The Mud Bath of Our DiscontentI've watched enough "women behaving badly on vacation" comedies to spot the machinery almost immediately: frantic packing, suspiciously perfect resort, too much tequila, somebody face-first in decorative water. Vladislav Bogush’s *Между нами, девочками* (Between Us Girls) hits some of those marks, sure, but it keeps sidestepping pure slapstick in favor of something more interesting. What lingers is not chaos. It’s fatigue—the jagged, mean kind that comes from people who have been holding it together for too long.

Bogush’s smartest move may be the casting. Alisa Dudareva, Naika Kazieva, and Margarita Rodina are actual stand-up comedians, and you can feel it in how they handle dialogue. They don’t politely deliver lines; they gnaw at them. Their banter has that defensive rhythm comedians develop when silence starts to feel dangerous. Naika, Zhenya, and Alisa head to a spa hoping to get away from home, obligation, and a chorus of meddling mothers-in-law, and the movie never bothers pretending they’ve arrived as glamorous heroines. Bogush keeps the dark circles under their eyes, the sag in their backs, and the visible drop in their bodies the second the hotel-room door clicks shut. These are women who don’t want adventure. They want unconsciousness.
Of course, the screenplay refuses to let them have it. The minute Naika’s future mother-in-law, Margarita Pavlovna, shows up, the whole weekend stops feeling like a getaway and starts feeling like a siege.

That entrance is where the film really wakes up. Suddenly it’s not a resort comedy so much as a generational standoff, all armor and old resentments. Tatyana Dogileva, a veteran of Russian cinema who has lately been using matriarch roles to terrific effect—she was easily one of the strongest presences in *Vampires of the Midland*—walks in and changes the air pressure. She barely has to speak. In the mud-bath scene, the younger women keep squirming, complaining, shifting around in the sludge. Dogileva plants herself and goes still, as if the mud were just another layer of protection she’s learned to wear. Her jaw locks. Her chin dips by a fraction. That’s enough. The whole scene cools down around her. (I’ll admit the movie loses a little steam once these dynamics settle in. There’s a stretch in the middle—close to twenty minutes—where it leans too hard on basic misunderstanding gags and starts spinning in place.)
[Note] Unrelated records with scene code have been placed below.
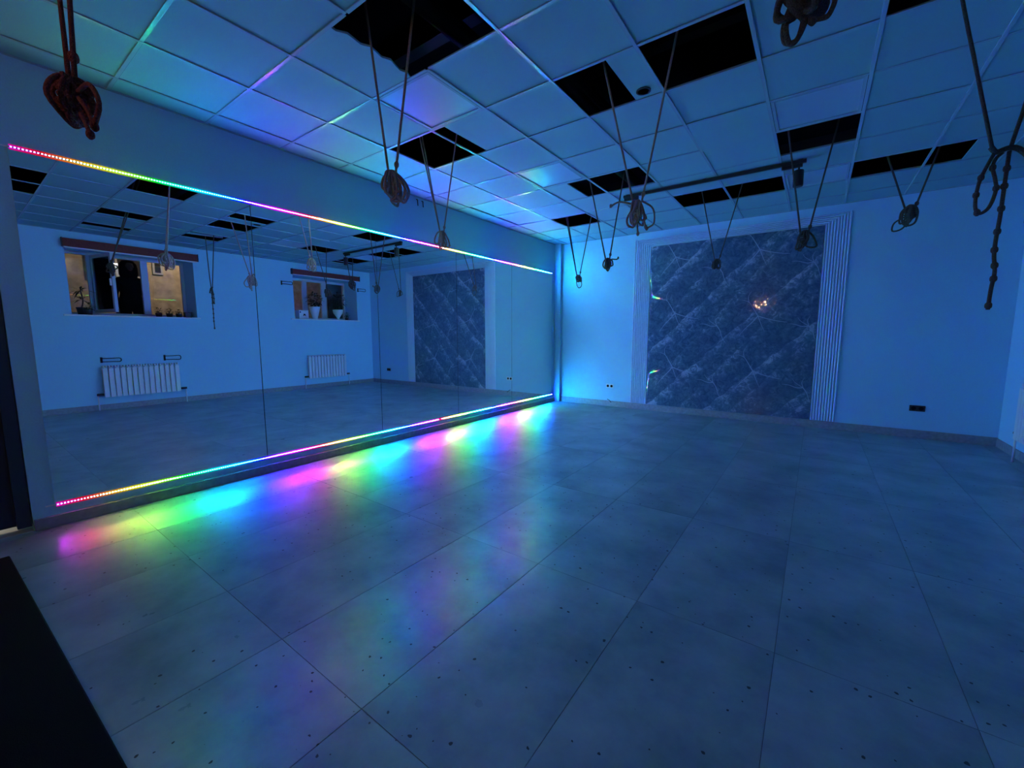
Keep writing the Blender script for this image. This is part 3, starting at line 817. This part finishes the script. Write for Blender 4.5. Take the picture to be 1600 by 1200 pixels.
# ================================================================== hanging ropes
def coil(seed, c, rx, rz, nl, r, mat='rope', tails=2):
    """loops of spare rope tied in a hanging bundle about centre c"""
    rnd = random.Random(seed); mb = MB()
    top = Vector((0, 0, rz*.75))
    for k in range(nl):
        a = rnd.uniform(0, math.pi); dr = Vector((math.cos(a), math.sin(a), 0))
        lean = rnd.uniform(-.55, .55); wd_ = rx*rnd.uniform(.30, .62); ln = rz*rnd.uniform(1.0, 1.75)
        P = []
        for t in range(11):
            an = 2*math.pi*t/10
            u = math.sin(an)*wd_; v = -(1-math.cos(an))*.5*ln
            q = top + dr*(u + lean*v*.8*-1) + Vector((rnd.uniform(-.1,.1)*rx, rnd.uniform(-.1,.1)*rx, v))
            P.append(q)
        mb.tube(smoothpath(P, 3), r, 6)
    # binding turns
    P = []
    for t in range(28):
        an = t*.9; P.append(Vector((math.cos(an)*rx*.30, math.sin(an)*rx*.26, rz*(.65 - t*.028))))
    mb.tube(smoothpath(P, 2), r, 6)
    return mb
def knot(mb, p, r): 
    p = Vector(p)
    mb.tube([p+Vector((0,0,r*1.3)), p+Vector((0,0,r*.7)), p, p-Vector((0,0,r*.7)), p-Vector((0,0,r*1.3))], [r*.35, r*.9, r, r*.9, r*.35], 8)
GRP = 'knotted ropes hanging in V shape from the ceiling'
def rope(B, tops, label, size, nl, r=.0065, mat='rope', seed=1, dbl=False, tails=()):
    e = empty('hanging_rope', B, label, 'rope', GRP)
    B = Vector(B); rx, rz = size
    tz = rz*.6
    for s, tp in enumerate(tops):
        tp = Vector(tp); sx = Vector(((-1 if s == 0 else 1)*rx*.32, 0, tz))
        d_ = tp - (B + sx); ext = tp + d_*((HT - tp.z)/max(d_.z, .01))
        pts = [sx, (tp-B), (ext-B)]
        offs = [Vector((0,0,0))] + ([Vector((.012, .02, 0))] if (dbl and s == 0) else [])
        for of in offs:
            mb = MB(); mb.tube([pts[0], pts[1]+of, pts[2]+of*1.6], r, 7)
            if s == 1: knot(mb, pts[0]+(pts[1]-pts[0])*.06, r*2.0)
            mb.build('strand', mat, e, True)
    coil(seed, None, rx, rz, nl, r*1.05).build('rope_bundle', mat, e, True)
    for tl in tails:
        mb = MB(); P = smoothpath([Vector(p)-B for p in tl], 4); mb.tube(P, r*.9, 6)
        knot(mb, P[-1], r*1.5)
        mb.build('rope_end', mat, e, True)
    return e
rope((2.765, .25, 1.895), [(1.84,.397,H), (2.00,.417,H)], 'red-brown rope bundle hanging nearest on the far left above the mirror strip', (.095,.062), 9, .0055, 'ropered', 3, False,
     [[(2.80,.25,1.90),(2.92,.25,1.88),(2.99,.25,1.82),(2.93,.25,1.79)], [(2.78,.25,1.88),(2.84,.25,1.83),(2.885,.25,1.785)], [(2.79,.25,1.90),(2.88,.25,1.84),(2.93,.25,1.79)]])
rope((2.12, 1.71, 2.23), [(1.91,1.75,H), (2.19,1.82,H)], 'rope bundle hanging from the largest ceiling hole, in front of the mirror wall', (.10,.11), 12, .0075, 'rope', 5, False,
     [[(2.17,1.71,2.27),(2.22,1.72,2.20),(2.235,1.72,2.14),(2.20,1.72,2.12),(2.15,1.71,2.18)]])
rope((1.22, 3.01, 2.27), [(1.08,2.91,H), (1.46,2.97,H)], 'rope hanging beside the mirror, its knot in front of the upper rainbow strip', (.075,.10), 9, .0065, 'rope', 8, True,
     [[(1.25,3.01,2.33),(1.30,3.02,2.25),(1.31,3.02,2.20)]])
rope((3.15, 3.06, 2.21), [(2.95,2.95,H), (3.39,2.93,H)], 'rope bundle with loose ends hanging before the track light, strands from two ceiling holes', (.095,.11), 11, .0075, 'rope', 12, False,
     [[(3.10,3.06,2.28),(3.02,3.04,2.30),(2.96,3.03,2.28)], [(3.15,3.06,2.16),(3.155,3.06,2.10),(3.16,3.06,2.06)], [(3.20,3.06,2.15),(3.215,3.06,2.10)], [(3.19,3.06,2.28),(3.26,3.07,2.22),(3.27,3.07,2.12),(3.22,3.07,2.09)]])
rope((2.20, 4.75, 2.17), [(1.96,4.77,H), (2.36,4.76,H)], 'dark small rope bundle before the bright blue wall, second from the far left corner', (.075,.085), 8, .0075, 'ropedark', 15, False,
     [[(2.25,4.75,2.22),(2.31,4.75,2.21),(2.33,4.75,2.225)]])
rope((1.10, 6.15, 2.24), [(1.01,5.91,H), (1.36,6.03,H)], 'smallest-looking dark rope bundle hanging in the far left corner', (.08,.07), 6, .0075, 'ropedark', 18, True,
     [[(1.08,6.15,2.24),(1.07,6.15,2.16),(1.11,6.15,2.09),(1.16,6.15,2.12),(1.155,6.15,2.24)]])
rope((3.15, 6.03, 2.25), [(2.97,5.88,H), (3.38,5.98,H)], 'dark rope hanging in front of the left half of the mural, hard to see', (.08,.08), 7, .0065, 'ropedark', 21, False, [])
rope((4.10, 4.90, 2.23), [(3.94,4.60,H), (4.26,5.02,H)], 'dark rope bundle hanging in front of the top right corner of the mural', (.10,.10), 9, .0075, 'ropedark', 24, False, [])
rope((4.95, 6.04, 2.57), [(4.75,5.96,H), (5.10,6.04,H)], 'round dark rope bundle hanging before the bare wall right of the mural', (.13,.12), 9, .0090, 'ropedark', 30, False,
     [[(4.92,6.04,2.55),(4.84,6.04,2.50),(4.83,6.04,2.42),(4.90,6.04,2.43),(4.95,6.04,2.50)]])
rope((4.165, 1.60, 2.33), [(4.10,1.80,H), (4.20,1.84,H)], 'thick dark rope bundle hanging nearest at the top edge, right of centre', (.095,.075), 12, .0085, 'ropedark', 33, False,
     [[(4.166,1.6,2.36),(4.134,1.6,2.314),(4.119,1.6,2.259),(4.128,1.6,2.209),(4.145,1.6,2.203),(4.164,1.6,2.241),(4.17,1.6,2.29)],
      [(4.150,1.61,2.36),(4.126,1.61,2.314),(4.111,1.61,2.259),(4.120,1.61,2.215),(4.150,1.61,2.215),(4.164,1.61,2.27)],
      [(4.20,1.6,2.34),(4.234,1.6,2.29),(4.224,1.6,2.247),(4.208,1.6,2.243),(4.185,1.6,2.249)]])
# the long knotted rope on the right
e = empty('knotted_rope', (4.92, 3.10, 2.21), 'long dark rope with many knots, a side loop and a dangling end, at the right', 'rope')
O_ = Vector((4.92, 3.10, 2.21))
def rp(name, P, r=.0085, knots=()):
    mb = MB(); S = smoothpath([Vector(p)-O_ for p in P], 5); mb.tube(S, r, 8)
    for f_ in knots: knot(mb, S[int(f_*(len(S)-1))], r*1.75)
    mb.build(name, 'ropedark', e, True)
rp('strand', [(4.888,3.10,2.215), (4.80,3.11,2.62), (4.70,3.12,H), (4.60,3.13,HT)], .008)
rp('strand', [(4.945,3.10,2.212), (4.985,3.10,2.50), (5.02,3.10,H-.02), (5.03,3.10,HT)], .008)
rp('cross_knot', [(4.880,3.10,2.235),(4.899,3.10,2.208),(4.92,3.105,2.213),(4.941,3.10,2.217),(4.964,3.10,2.211),(4.99,3.10,2.185),(5.03,3.10,2.13)], .0115)
rp('side_loop', [(4.895,3.10,2.205),(4.873,3.10,2.142),(4.857,3.10,2.086),(4.850,3.10,2.018),(4.853,3.10,1.956),(4.869,3.10,1.926),(4.899,3.10,1.951),(4.915,3.10,2.026),(4.908,3.10,2.081),(4.895,3.10,2.137),(4.902,3.10,2.177),(4.922,3.10,2.201)], .0075, (.17,.28,.42,.66,.82))
rp('dangling_end', [(4.943,3.10,2.202),(4.942,3.10,2.103),(4.941,3.10,2.001),(4.94,3.10,1.896),(4.936,3.10,1.791),(4.937,3.10,1.715),(4.946,3.10,1.637),(4.941,3.10,1.554),(4.939,3.10,1.454)], .0080, (.10,.22,.34,.46,.58,.70,.82,.985))
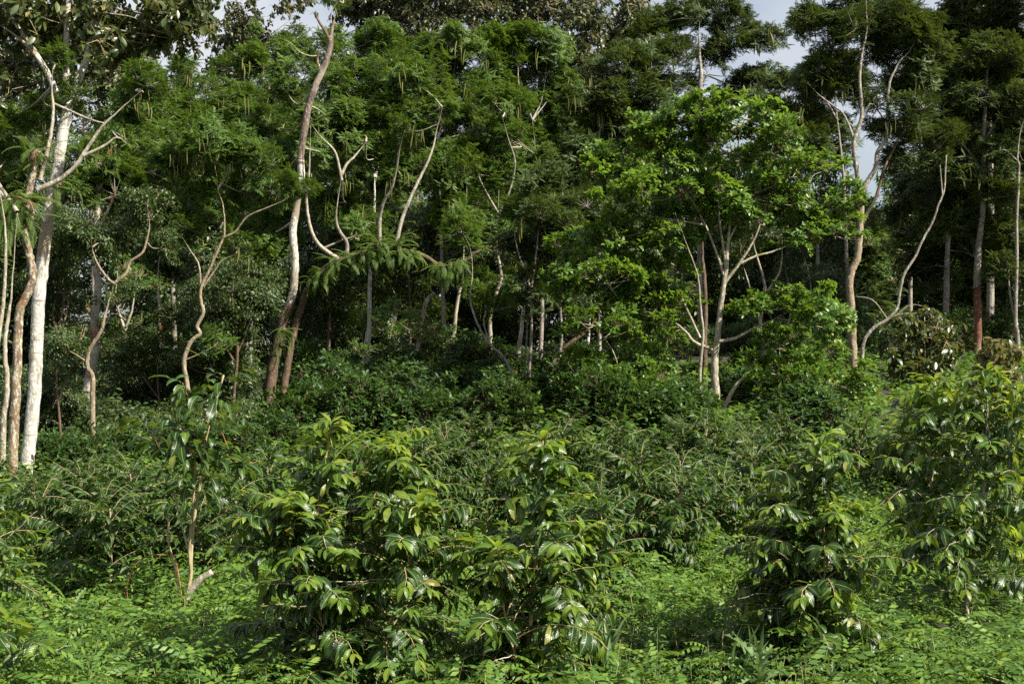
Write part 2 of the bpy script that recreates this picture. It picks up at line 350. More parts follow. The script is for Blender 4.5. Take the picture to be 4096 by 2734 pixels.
def rotz(a):
    c, s = math.cos(a), math.sin(a)
    return np.array([[c, -s, 0], [s, c, 0], [0, 0, 1.0]])
def tilt(R, amount):
    """R followed by a random small tilt"""
    a, b_ = rng.normal(0, amount, 2)
    ca, sa, cb, sb = math.cos(a), math.sin(a), math.cos(b_), math.sin(b_)
    return np.array([[1, 0, 0], [0, ca, -sa], [0, sa, ca]]) @ np.array([[cb, 0, sb], [0, 1, 0], [-sb, 0, cb]]) @ R

# ------------------------------------------------------------------ the ground
def build_ground():
    xs = np.concatenate([np.linspace(-900, -32, 14), np.arange(-30, 30.1, 0.5), np.linspace(32, 900, 14)])
    ys = np.concatenate([np.linspace(-300, -1, 8), np.arange(0, 60.1, 0.5), np.linspace(64, 1500, 24)])
    X, Y = np.meshgrid(xs, ys, indexing='ij')
    Z = gz(np.clip(X, -12, 12), Y)
    nx, ny = X.shape
    V = np.stack([X, Y, Z], -1).reshape(-1, 3)
    i, j = np.meshgrid(np.arange(nx - 1), np.arange(ny - 1), indexing='ij')
    q = (i * ny + j).ravel()
    b = B().add(V, np.concatenate([np.stack([q, q + ny, q + ny + 1], 1), np.stack([q, q + ny + 1, q + 1], 1)]))
    tag(link('ground', b.mesh('ground', [SOIL])), 'dark leaf-littered soil rising gently under the trees', None, None, 'structure')
build_ground()
def gh(x, y): return float(gz(np.clip(x, -12, 12), y))

# ------------------------------------------------------------------ foliage clumps (shared meshes)
def rand_dirs(n, zmin=-1.0):
    z = rng.uniform(zmin, 1, n); a = rng.uniform(0, 2 * np.pi, n); r = np.sqrt(np.maximum(0, 1 - z * z))
    return np.stack([r * np.cos(a), r * np.sin(a), z], 1)

def frond_bundle(pairs=9, droop=0.35, plen=0.36, W=0.30):
    """a feathery compound leaf of length 1 along +X"""
    b = B(); t = np.linspace(0.14, 0.97, pairs)
    d = diamond_t(W, 0.12)
    zs = -droop * t ** 2
    for s in (-1, 1):
        ln = plen * (np.sin(np.pi * (0.12 + 0.8 * t)) ** 0.6) * rng.uniform(0.85, 1.1, pairs)
        dirs = np.stack([np.full(pairs, 0.62), np.full(pairs, s * 0.8), -0.25 * np.ones(pairs) - droop * t], 1)
        inst(b, d, np.stack([t, np.zeros(pairs), zs], 1), frames(dirs, np.tile((0, 0, 1.0), (pairs, 1))), ln)
    inst(b, d, np.array([[0.95, 0, -droop * 0.9]]), frames(np.array([[1, 0, -droop * 1.6]]), np.array([[0, 0, 1.0]])), np.array([plen * 0.6]))
    v = np.concatenate(b.v); f = np.concatenate(b.f); u = np.concatenate(b.u)
    return v, f, u
FROND = [frond_bundle(9, 0.30), frond_bundle(8, 0.55), frond_bundle(10, 0.15)]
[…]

Then Bogush does the right thing and quiets everyone down. Near the end, the four women sit outside at dusk in thick white robes, passing around cheap wine. The lighting is flat and a little unforgiving. Nobody is trying to be funny anymore. Naika finally lets the sarcasm drop, and Margarita exhales like she’s emptying out decades of compromise in one breath. The realization hits them all at once: they aren't really each other’s enemy. They’ve just been crushed by the same set of expectations at different stages of life. *Между нами, девочками* doesn’t pretend one weekend can repair all of that. It settles for something smaller and truer—a few minutes of honesty, and room to breathe.